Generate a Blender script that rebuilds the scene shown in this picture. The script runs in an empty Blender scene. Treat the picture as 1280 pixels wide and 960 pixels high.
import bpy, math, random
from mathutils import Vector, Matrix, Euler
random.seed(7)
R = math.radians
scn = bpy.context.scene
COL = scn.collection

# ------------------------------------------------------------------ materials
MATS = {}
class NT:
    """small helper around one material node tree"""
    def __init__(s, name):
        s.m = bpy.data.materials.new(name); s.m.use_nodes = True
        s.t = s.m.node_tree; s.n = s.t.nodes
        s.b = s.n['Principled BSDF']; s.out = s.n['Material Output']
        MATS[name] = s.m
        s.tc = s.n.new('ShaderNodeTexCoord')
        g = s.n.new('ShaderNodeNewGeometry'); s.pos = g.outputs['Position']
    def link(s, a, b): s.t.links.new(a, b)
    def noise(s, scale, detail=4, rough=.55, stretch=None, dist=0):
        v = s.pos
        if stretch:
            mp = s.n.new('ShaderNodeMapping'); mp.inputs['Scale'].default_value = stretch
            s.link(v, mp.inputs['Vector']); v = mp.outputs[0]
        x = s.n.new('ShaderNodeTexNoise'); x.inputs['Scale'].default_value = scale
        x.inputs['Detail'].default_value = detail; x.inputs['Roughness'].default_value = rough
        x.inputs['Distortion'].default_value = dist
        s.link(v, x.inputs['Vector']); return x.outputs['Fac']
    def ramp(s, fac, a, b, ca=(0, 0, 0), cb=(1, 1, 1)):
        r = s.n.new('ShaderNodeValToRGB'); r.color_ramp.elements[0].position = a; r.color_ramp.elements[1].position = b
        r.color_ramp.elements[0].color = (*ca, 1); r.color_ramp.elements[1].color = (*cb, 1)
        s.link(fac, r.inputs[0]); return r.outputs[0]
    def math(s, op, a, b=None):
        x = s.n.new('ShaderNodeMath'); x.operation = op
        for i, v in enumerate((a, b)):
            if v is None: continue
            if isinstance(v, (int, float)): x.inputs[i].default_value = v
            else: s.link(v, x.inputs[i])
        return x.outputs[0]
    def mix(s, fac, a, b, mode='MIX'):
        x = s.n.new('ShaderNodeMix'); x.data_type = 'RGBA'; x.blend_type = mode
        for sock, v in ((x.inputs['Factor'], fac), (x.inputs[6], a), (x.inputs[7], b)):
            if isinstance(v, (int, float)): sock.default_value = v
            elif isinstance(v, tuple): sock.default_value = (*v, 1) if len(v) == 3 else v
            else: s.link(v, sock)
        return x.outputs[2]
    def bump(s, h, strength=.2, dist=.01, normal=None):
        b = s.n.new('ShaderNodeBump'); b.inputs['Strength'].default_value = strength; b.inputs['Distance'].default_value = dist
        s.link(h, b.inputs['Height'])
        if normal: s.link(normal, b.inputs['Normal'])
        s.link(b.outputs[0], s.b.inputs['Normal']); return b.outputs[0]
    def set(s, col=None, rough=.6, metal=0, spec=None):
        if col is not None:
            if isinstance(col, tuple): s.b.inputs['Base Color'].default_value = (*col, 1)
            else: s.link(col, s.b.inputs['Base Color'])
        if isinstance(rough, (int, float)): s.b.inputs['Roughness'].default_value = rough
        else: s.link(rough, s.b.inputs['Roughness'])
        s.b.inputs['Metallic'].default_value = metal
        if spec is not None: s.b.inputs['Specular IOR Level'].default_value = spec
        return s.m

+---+

- [What to produce] Beginning at the top of the data, please return every line until and including the line containing "COL = scn.collection", copied exactly, and nothing past it.

- [The output]
Generate a Blender script that rebuilds the scene shown in this picture. The script runs in an empty Blender scene. Treat the picture as 1280 pixels wide and 960 pixels high.
import bpy, math, random
from mathutils import Vector, Matrix, Euler
random.seed(7)
R = math.radians
scn = bpy.context.scene
COL = scn.collection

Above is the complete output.